O globo, n. 30775, 09/11/2017. Opinião, p. 17

 

Direitos humanos: um balanço

Flávia Piovesan

09/11/2017

 

 

Em 25 de maio de 2016, neste mesmo espaço, afirmei ter sido surpreendida com o desafio de assumir a Secretaria Especial de Direitos Humanos. Naquela oportunidade, enfatizei: “Aceitei o convite com a profunda convicção do dever de contribuir para com a causa dos direitos humanos, no sentido de evitar retrocessos e fomentar avanços. A minha devoção é à causa. O meu partido chama-se direitos humanos”. (“Apelo ao pluralismo II”, O GLOBO, 26/05/2016).

No último 1º de novembro, foi publicada a minha exoneração do cargo, a pedido, no sentido de viabilizar uma adequada transição para o exercício do mandato junto à Comissão Interamericana de Direitos Humanos, a iniciar em janeiro de 2018.

Neste período, em tempos turbulentos, acirrados e acentuadamente polarizados, a luta por direitos foi marcada por luzes e sombras; avanços e retrocessos; tensões e enfrentamentos. Sob o mantra dos direitos humanos como uma política de Estado — essencial à democracia e ao estado de direito —, a defesa de direitos foi orientada pelos parâmetros constitucionais e internacionais, com destaque à Constituição e instrumentos protetivos internacionais.

Em 14 de dezembro, foi lançado o Pacto Federativo para a Erradicação do Trabalho Escravo, com a adesão de 23 estados no compromisso de criar ou fortalecer as Comissões Estaduais de Combate ao Trabalho Escravo (Coetraes), bem como elaborar planos estaduais para a sua prevenção. Em 19 de outubro, em reunião com 22 Coetraes, por unanimidade, foi ressaltada a importância da “lista suja” como eficaz instrumento de prevenção ao trabalho escravo e a relevância de fortalecer ações de fiscalização. Em 30 de outubro, a Comissão Nacional de Erradicação do Trabalho Escravo (a qual tive a honra de presidir) lançou publicação sobre o impacto da emblemática sentença “Trabalhadores da Fazenda Brasil Verde”, proferida pela Corte Interamericana, em caso de trabalho escravo envolvendo 128 trabalhadores em fazenda no Pará. A histórica sentença associa o trabalho escravo a uma situação de discriminação estrutural histórica, ressaltando que a proibição absoluta e universal da escravidão é norma imperativa do Direito Internacional.
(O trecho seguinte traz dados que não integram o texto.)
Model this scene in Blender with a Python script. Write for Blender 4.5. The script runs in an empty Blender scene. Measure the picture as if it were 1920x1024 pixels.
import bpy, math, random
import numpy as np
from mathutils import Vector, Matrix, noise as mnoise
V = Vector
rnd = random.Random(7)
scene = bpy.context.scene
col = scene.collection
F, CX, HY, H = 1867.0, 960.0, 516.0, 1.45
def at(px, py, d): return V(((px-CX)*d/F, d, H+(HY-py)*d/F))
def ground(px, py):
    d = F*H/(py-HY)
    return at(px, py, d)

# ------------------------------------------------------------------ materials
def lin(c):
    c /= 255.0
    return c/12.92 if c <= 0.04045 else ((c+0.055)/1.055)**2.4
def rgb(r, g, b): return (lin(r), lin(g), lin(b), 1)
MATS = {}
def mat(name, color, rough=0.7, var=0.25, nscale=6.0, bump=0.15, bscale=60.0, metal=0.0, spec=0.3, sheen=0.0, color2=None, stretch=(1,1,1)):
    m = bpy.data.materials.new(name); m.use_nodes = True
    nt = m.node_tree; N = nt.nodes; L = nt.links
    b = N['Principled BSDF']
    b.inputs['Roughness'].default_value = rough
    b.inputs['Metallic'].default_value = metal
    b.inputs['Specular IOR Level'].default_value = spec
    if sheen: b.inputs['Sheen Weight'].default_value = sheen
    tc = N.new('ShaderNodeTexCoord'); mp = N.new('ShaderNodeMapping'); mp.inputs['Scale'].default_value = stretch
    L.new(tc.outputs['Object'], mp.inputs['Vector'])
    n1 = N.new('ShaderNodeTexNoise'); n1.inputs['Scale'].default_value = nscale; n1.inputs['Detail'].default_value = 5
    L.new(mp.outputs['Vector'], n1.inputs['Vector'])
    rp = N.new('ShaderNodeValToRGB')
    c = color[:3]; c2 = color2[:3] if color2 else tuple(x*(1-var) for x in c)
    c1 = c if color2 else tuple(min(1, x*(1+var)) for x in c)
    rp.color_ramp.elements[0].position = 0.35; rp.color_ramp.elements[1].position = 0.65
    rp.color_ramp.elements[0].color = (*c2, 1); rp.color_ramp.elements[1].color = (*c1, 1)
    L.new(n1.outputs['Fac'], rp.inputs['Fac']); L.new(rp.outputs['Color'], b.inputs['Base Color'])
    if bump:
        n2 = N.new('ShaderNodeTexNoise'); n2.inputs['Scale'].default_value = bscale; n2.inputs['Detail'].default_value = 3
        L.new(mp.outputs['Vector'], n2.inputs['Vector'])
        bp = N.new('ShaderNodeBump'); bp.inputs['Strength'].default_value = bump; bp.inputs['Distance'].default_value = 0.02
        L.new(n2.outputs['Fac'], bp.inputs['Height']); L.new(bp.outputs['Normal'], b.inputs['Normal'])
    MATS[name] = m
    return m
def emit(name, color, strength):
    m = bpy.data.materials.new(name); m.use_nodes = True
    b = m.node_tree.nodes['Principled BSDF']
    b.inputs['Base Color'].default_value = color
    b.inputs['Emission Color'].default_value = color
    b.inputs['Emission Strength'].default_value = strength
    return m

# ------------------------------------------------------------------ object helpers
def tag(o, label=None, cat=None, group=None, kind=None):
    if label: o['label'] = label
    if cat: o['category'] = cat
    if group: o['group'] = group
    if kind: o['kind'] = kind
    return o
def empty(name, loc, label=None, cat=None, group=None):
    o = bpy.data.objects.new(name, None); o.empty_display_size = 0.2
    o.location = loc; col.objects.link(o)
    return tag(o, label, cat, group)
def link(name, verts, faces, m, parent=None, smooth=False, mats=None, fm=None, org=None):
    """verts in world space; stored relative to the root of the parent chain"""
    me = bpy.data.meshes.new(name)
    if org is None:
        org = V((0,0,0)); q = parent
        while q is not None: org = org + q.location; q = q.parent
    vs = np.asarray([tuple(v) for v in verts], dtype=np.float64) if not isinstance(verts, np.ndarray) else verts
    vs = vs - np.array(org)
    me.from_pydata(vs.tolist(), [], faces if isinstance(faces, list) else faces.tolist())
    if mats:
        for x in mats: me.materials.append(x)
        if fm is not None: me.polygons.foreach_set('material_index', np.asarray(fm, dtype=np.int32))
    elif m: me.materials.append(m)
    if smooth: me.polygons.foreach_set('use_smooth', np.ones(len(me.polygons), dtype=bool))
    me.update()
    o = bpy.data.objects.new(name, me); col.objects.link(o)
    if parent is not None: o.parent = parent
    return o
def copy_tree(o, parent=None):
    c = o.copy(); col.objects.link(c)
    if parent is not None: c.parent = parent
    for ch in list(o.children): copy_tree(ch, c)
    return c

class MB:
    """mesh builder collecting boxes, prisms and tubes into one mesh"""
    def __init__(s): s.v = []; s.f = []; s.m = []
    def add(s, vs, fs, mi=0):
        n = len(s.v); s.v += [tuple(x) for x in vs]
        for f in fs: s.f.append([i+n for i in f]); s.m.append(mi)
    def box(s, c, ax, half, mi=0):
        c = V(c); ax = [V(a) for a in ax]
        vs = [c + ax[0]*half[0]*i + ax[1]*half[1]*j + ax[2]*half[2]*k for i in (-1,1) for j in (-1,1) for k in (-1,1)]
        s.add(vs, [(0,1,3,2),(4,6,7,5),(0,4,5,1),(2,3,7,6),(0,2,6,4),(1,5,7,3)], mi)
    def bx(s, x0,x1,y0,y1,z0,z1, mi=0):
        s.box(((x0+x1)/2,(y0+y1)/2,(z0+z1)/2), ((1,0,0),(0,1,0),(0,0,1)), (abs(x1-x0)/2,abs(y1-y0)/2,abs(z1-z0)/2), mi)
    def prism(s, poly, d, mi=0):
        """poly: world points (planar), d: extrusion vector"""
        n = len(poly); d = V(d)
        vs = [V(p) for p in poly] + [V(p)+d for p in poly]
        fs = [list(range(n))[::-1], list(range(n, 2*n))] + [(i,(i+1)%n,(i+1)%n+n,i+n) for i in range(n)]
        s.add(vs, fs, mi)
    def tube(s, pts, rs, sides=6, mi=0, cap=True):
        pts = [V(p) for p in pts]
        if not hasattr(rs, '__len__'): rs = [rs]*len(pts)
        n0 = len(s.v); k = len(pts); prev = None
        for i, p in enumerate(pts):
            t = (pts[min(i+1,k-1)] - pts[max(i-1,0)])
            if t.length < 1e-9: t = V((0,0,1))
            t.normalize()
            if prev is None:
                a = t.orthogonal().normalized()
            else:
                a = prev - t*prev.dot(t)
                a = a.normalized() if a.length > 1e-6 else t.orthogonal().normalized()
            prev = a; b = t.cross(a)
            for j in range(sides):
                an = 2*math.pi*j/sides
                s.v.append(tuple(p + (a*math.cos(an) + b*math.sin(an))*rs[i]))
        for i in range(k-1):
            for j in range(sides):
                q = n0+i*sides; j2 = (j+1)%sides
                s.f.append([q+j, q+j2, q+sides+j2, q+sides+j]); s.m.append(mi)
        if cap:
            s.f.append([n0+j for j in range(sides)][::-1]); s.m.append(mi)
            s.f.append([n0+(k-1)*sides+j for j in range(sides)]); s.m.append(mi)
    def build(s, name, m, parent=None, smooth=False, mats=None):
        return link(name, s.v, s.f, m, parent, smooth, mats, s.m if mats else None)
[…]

Na mesma data, na Enap, em oficina com agentes estatais, foi lançada a publicação “Implementando os princípios orientadores sobre empresas e direitos humanos da ONU”, em parceria com a FGV/SP, como contribuição a uma temática contemporânea, que invoca novos paradigmas baseados nos princípios da ONU de 2011 e seus três pilares: proteger (apontando à responsabilidade dos Estados em evitar abusos de atores não estatais); respeitar (apontando à responsabilidade das empresas relativamente à sua cadeia produtiva e entorno, com ênfase na devida diligência para prevenir os riscos e mitigar os impactos negativos da atividade empresarial); e remediar (apontando à necessidade de estabelecer mecanismos às vítimas em caso de violação).
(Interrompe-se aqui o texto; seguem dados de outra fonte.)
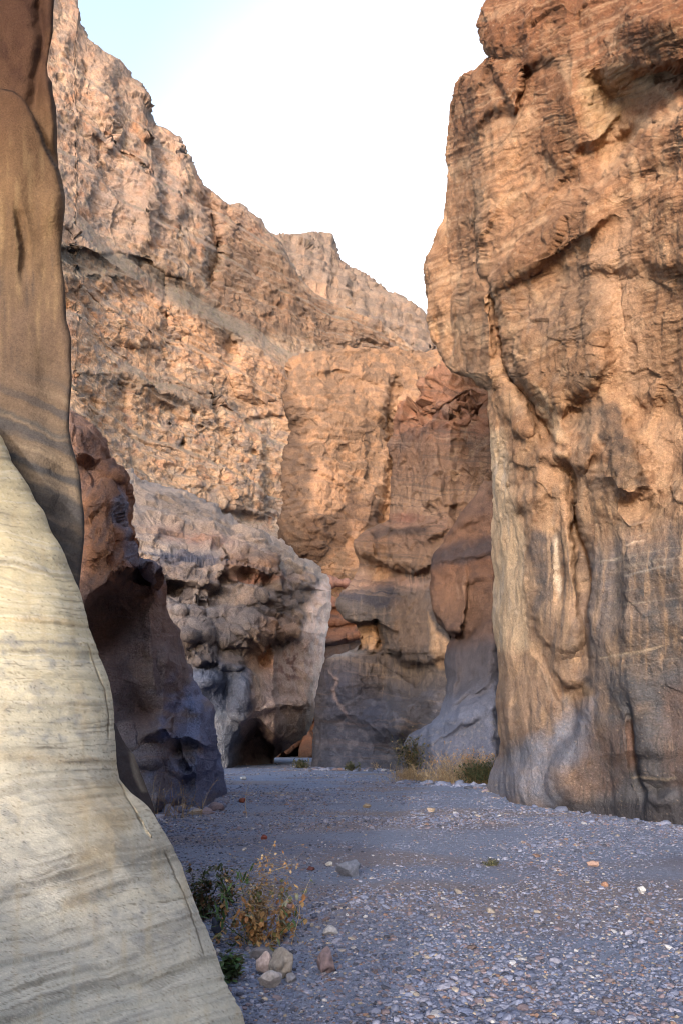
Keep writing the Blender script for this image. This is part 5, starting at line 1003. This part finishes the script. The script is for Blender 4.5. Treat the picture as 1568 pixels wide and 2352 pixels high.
x, y, z = on_ground(946, 1790); shrub('shrub', (x, y+.1, z), 'tall narrow olive and yellow shrub against the grey apron', 'shrub', 12, 46, 1.75, .16, 1, .12, pick(DARKG+[S(130,116,72), S(160,128,72), S(96,96,70)]), [S(120,104,84)], .010, 14, .15, .1, 0, .22, 3)
x, y, z = on_ground(901, 1767); shrub('shrub', (x, y, z), 'rounded green shrub left of the tall narrow shrub', 'shrub', 13, 60, .85, .5, 1, .11, pick([S(70,92,60), S(62,82,56), S(86,104,70)]), [S(84,92,62)], .008, 12, .1, .1, 0, .2, 2, spread_xy=(1.4, 1))
x, y, z = on_ground(880, 1769); shrub('dry_grass', (x, y, z), 'faint grey straw tuft left of the rounded green shrub', 'grass tuft', 33, 60, .55, .5, .4, .06, pick(STRAW), STRAW, .007, 6, .5, .2, 0, .25, 1)
for cx, cy, sd_, lb in ((934, 1795, 14, 'golden straw clump in front of the tall narrow shrub'), (968, 1798, 15, 'paler straw clump right of the golden one, at the apron foot'), (1028, 1802, 16, 'low thin straw clump left of the large dry bush')):
    x, y, z = on_ground(cx, cy); shrub('straw_clump', (x, y+.2, z), lb, 'grass clump', sd_, 110, .62, .6, .5, .07, pick(STRAW+[S(196,160,100)]), STRAW, .007, 8, .55, .25, 0, .22, 1, spread_xy=(1.5, 1), group='straw clumps at the foot of the apron')
x, y, z = on_ground(1072, 1803)
def dry_pal(r, p): return (OR+[S(206,160,90), S(190,140,84)])[r.randint(6)] if p[2] > .75 else (STRAW+[S(150,128,104)])[r.randint(4)]
shrub('dry_bush', (x, y+.5, z), 'wide dry bush of straw stems with orange tips beside the right wall', 'bush', 17, 260, 1.25, .55, .55, .085, dry_pal, STRAW+[S(140,116,96)], .008, 9, .45, .15, 0, .42, 2, spread_xy=(1.5, .7))
x, y, z = on_ground(1112, 1806); shrub('shrub', (x, y+.15, z), 'dense dark green shrub between the dry bush and the right wall foot', 'shrub', 18, 150, .82, .42, 1, .10, pick([S(58,76,48), S(52,66,44), S(72,86,54)]), [S(92,80,50), S(120,92,58)], .007, 9, .3, .1, 0, .25, 2, spread_xy=(1.3, .7))
for cx, cy, sd_, lb in ((690, 1765, 19, 'tiny olive tuft on the gravel before the cave'), (806, 1772, 20, 'tiny olive tuft at the foot of the mushroom lipped bluff'), (1128, 1984, 21, 'tiny green sprig alone on the open gravel')):
    x, y, z = on_ground(cx, cy); h_ = .011*y-.02; shrub('tuft', (x, y, z), lb, 'tuft', sd_, 40, h_, .6, 1, h_*.3, pick(DARKG+[S(120,116,80)]), [S(110,104,80)], .0004*y, 6, .2, .1, 0, h_*.35, 1)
No mesmo sentido de impulsionar e capilarizar políticas públicas de direitos humanos, considerando a dimensão continental do Estado brasileiro, em 12 de setembro, foi lançado o Pacto Federativo para a Prevenção e Combate à Tortura, visando à criação e ao fortalecimento de comitês e mecanismos estaduais de prevenção e combate à tortura em todo o país. Está ainda sendo ultimado o Pacto Nacional de Enfrentamento à Violência LGBTfóbica, no intuito de articular ações no combate à violência contra a população LGBT, em nome do direito de ser e do respeito à diversidade sexual, com destaque à campanha nacional “Deixe seu preconceito de lado: respeite as diferenças”, lançada em junho.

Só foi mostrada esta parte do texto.